Friday 9 October 2015

GOOGLE AND APPLE WOULD MAKE CELL SERVICE BETTER BY BIDDING STORY



Google and Apple have pushed us closer to a world in which we’re freed from the tyranny of wireless carriers. Declan Ganley wants to take us all the way there.
With its latest Android phones, Google is offering a wireless service, dubbed Project Fi, that automatically switches between Sprint and T-Mobile, depending upon whose signal is strongest. In every new iPad, Apple now offers a SIM card that lets you try various providers—including Sprint, T-Mobile, and AT&T—before choosing one. In some cases, you can just as easily drop one carrier for another.
Wielding the power that comes with building the world’s most popular phones, Google and Apple are moving us toward a world where we can move seamlessly between carriers from month to month, day to day, even moment to moment.

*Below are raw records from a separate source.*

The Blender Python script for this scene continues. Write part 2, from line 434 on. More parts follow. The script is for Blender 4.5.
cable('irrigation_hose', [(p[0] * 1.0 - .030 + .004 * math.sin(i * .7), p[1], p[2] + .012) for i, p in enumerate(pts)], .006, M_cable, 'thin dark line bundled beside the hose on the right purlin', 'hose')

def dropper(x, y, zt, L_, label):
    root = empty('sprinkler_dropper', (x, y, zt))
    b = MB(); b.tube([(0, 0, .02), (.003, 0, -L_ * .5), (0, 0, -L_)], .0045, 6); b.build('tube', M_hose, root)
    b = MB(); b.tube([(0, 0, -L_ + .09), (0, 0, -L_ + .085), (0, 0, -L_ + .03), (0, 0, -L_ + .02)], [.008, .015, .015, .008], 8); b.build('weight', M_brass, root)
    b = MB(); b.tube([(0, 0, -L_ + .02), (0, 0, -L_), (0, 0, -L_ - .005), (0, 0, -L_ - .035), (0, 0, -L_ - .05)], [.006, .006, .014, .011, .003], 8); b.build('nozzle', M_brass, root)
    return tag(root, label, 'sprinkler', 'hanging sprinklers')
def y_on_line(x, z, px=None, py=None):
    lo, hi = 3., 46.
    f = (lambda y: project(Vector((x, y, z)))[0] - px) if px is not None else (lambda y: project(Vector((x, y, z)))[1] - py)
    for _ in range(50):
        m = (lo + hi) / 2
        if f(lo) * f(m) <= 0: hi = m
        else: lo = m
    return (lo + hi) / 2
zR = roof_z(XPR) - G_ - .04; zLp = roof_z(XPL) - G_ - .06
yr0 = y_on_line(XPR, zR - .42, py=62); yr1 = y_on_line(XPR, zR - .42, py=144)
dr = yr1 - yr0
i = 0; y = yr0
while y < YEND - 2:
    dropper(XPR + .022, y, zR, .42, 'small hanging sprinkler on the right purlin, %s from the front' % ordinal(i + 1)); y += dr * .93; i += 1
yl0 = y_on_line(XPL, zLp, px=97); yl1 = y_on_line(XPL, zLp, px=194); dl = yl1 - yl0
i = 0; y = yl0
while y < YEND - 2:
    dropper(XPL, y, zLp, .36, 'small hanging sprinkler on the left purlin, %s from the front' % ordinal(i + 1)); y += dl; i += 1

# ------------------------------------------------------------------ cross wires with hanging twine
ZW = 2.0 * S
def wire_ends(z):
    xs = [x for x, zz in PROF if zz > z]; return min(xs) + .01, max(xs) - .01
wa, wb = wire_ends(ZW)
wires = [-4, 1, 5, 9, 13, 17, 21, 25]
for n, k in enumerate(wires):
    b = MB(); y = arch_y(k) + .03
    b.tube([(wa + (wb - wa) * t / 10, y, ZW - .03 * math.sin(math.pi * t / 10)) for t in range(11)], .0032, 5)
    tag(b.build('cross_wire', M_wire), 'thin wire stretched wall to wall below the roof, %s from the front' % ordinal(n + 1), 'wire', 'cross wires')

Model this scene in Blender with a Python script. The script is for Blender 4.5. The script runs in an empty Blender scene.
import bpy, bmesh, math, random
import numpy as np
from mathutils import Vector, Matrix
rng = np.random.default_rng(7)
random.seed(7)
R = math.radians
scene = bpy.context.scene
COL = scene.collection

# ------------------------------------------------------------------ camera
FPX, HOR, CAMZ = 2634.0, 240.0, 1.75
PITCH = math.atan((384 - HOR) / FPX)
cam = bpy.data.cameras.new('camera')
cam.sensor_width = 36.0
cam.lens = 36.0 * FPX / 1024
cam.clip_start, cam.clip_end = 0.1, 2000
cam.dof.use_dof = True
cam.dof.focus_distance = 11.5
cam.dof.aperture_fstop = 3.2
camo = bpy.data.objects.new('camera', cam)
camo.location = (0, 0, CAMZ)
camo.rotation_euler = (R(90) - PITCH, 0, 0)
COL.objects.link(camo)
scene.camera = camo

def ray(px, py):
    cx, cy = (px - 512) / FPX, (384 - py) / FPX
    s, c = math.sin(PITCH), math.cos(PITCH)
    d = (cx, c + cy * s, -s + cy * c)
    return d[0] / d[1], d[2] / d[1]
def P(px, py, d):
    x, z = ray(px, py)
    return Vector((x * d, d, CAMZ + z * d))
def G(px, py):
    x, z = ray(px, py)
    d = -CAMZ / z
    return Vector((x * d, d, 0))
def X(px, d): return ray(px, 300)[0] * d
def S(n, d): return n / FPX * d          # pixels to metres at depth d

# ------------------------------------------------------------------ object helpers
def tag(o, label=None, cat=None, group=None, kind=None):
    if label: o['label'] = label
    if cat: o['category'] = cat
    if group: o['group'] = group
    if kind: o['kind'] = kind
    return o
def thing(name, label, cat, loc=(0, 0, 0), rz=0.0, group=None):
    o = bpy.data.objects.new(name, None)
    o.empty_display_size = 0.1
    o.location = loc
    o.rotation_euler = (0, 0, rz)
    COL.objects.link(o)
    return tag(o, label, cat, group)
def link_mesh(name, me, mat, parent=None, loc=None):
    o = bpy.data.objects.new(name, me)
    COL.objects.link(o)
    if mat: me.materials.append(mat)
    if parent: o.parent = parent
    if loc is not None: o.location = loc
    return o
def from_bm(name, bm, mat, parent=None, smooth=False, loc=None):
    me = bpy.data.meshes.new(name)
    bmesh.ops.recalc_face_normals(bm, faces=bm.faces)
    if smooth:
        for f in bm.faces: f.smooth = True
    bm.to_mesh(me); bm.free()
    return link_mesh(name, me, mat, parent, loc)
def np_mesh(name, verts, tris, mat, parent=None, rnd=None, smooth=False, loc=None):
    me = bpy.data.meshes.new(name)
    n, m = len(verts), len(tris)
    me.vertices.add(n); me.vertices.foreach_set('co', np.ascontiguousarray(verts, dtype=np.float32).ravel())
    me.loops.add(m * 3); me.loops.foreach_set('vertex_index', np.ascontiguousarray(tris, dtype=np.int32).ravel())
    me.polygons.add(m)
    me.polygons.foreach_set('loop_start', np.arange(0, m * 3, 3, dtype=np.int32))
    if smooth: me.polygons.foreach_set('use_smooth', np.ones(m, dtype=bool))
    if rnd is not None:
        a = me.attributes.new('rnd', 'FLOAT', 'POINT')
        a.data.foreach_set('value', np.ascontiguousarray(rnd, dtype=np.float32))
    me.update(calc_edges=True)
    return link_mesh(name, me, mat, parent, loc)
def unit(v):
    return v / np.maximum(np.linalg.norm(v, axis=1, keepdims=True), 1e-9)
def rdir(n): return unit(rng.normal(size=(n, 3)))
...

As a consumer, you want this. You don’t want a single carrier maintaining an inordinate level of control over the networks you use and how much you pay. You want a market with unfettered competition, where you can jump from carrier to carrier as need be. And that’s what Ganley is trying to build.
Ganley is the CEO of Rivada Networks. On its webpage, Rivada describes itself as a company that designs “public safety” wireless networks—communications systems that police, firefighters and other first responders can use in an emergency. But its mission is larger than that. In tackling public safety networks, the company has created technology that lets companies freely bid on available wireless infrastructure, and it hopes to bring this to the wireless networks the rest of us use.
In other words, it wants to create a truly free market for wireless service, one in which companies like Apple and Google bid for the use of services from Verizon, AT&T, T-Mobile, Sprint, and beyond.